Sidney Poitier on Martin Luther King Day

I just finished reading Sidney’s autobiography…The Measure of a Man. Five stars across the board.

Sidney’s writing voice transmits elegance, smarts, toughness, dignity, and character from the opening page thru the last page of the book.

The book was released in 2000 and was a selection for Oprah’s Book Club back in the day.

Why is it white people loved Sidney so much? I’d love to go to a Trump rally in the deep South and ask them if they treasure Sidney Poiter’s work? Ask them what they know about Sidney’s life.

Was he just an uppity nigger who didn’t know his place in America? I mean, what was it about Sidney which in a sense transformed the manner in which motion pictures started becoming made during the 60’s in the midst of the Civil Rights movement?

Sidney was born premature at all of three pounds. The doctors told his parents, Reginald and Evelyn, their son wouldn’t live. But he did.

As Sidney repeats endlessly in his book…it is from Reggie and Evelyn of which he got his character and work ethic.

His parents were dirt poor sharecroppers on a tiny island in the Bahamas called Cat Island. Their lone crop was tomatoes. There was no indoor electricity or plumbing. The toilet was outside.

At the age of fifteen Sidney was sent to live with some relatives in Nassau. Sidney had no formal education and struggled with his diction and reading skills.

Sidney spent several years in Nassau before moving northward to Miami in search of more opportunity.

It was in Miami in which Sidney figured out he was black. It was the first time in his life he realized he had a different skin color. It was the first time he came to know what the words Jim Crow meant to a black person. It meant as Sidney wrote…’For the first time in my life I realized I was perceived as three-fifths of a human being by white people.’
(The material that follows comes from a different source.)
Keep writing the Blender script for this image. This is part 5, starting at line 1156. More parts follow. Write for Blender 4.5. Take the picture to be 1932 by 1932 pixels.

Sidney didn’t last long in Miami and became restless in a hurry. With all of forty dollars in his pocket he went to the bus station in search of a new future where he wouldn’t be thought of as three-fifths of a human being.

He asked the ticket attendant at the bus station where he should go for his next place to live with only forty bucks in his pocket. The attendant said, ” Probably…New York. That’s eleven bucks for a round trip ticket.”

Sidney replied, ” Give me a one-way ticket.”

And that’s how Sidney Portier from French descendants in Haiti went from tiny Cat Island to New York to become one of the greatest actors the world has ever known.

Sidney made a living washing dishes. Then he and a friend opened a small barbeque shack in Harlem. Then one day Sidney saw a sign which was advertising auditions at the American Negro Theatre.

Sidney went and read for a part in an upcoming play and was told to leave the building and never come back by the manager of the theatre. He was told his inability to read and his thick Bahamian diction made him unfit to perform.

Sidney didn’t quit. He got a friend to tutor him with his reading and began working on his diction and the manner in which he spoke.

One year later…Sidney went back to the same theatre and auditioned for the lead role. Sidney was beaten out by another young black actor who Sidney admitted had a much better singing voice than he did. But Sidney was given the alternate’s role…which was a beginning.

Then fate came into play when on the night of the play opening, the male lead actor a chap by the name of Harry Belfonte became ill and couldn’t perform.

Sidney stepped in and became something of a hit.

A white agent by the name of Marty Baum came to notice Sidney in the play and came to offer Sidney a small part in a film which would pay $750 dollars a week… was a small fortune considering Sidney was making less than $30 dollars a week from the barbeque restaurant.

Sidney read the role and was given the part…but then there was a problem. Sidney told the agent he couldn’t take the part because he didn’t respect the character he was being asked to play in the movie. He said Reggie and Evelyn would never approve of their son playing the part of such a weak individual. Swear to God. Can you imagine that in today’s world?

Marty Baum the agent shakes his head in disbelief and wishes Sidney the best with his acting future.

Sidney goes back to washing dishes and the barbeque restaurant.

A year passes and out of the blue…the agent Marty Baum reappears in Sidney’s life with a part he thought Reggie and Evelyn might approve of playing in an American film.

Sidney loved the roll and then became Marty Baum’s best client ever.

When we think about Martin Luther King Day what I specifically think it should mean is this….’The American Dream should be there for all three-hundred and thirty Americans to aspire for if they have the guts, the will, and the destiny to make it happen.’

Every child in this country along with their parents should be able to dream and dream big. That’s the American Dream and it should not be exclusive to those conceived in an Ivy League sperm bank or who have parents who paved the way thru a trust fund.

But in closing…so much of what transpired with Sidney Poitier happened because Reggie and Evelyn Poitier dreamed along with their son and told him to dream big while never forgetting his roots.

Have a meaningful Martin Luther King Day and dream big.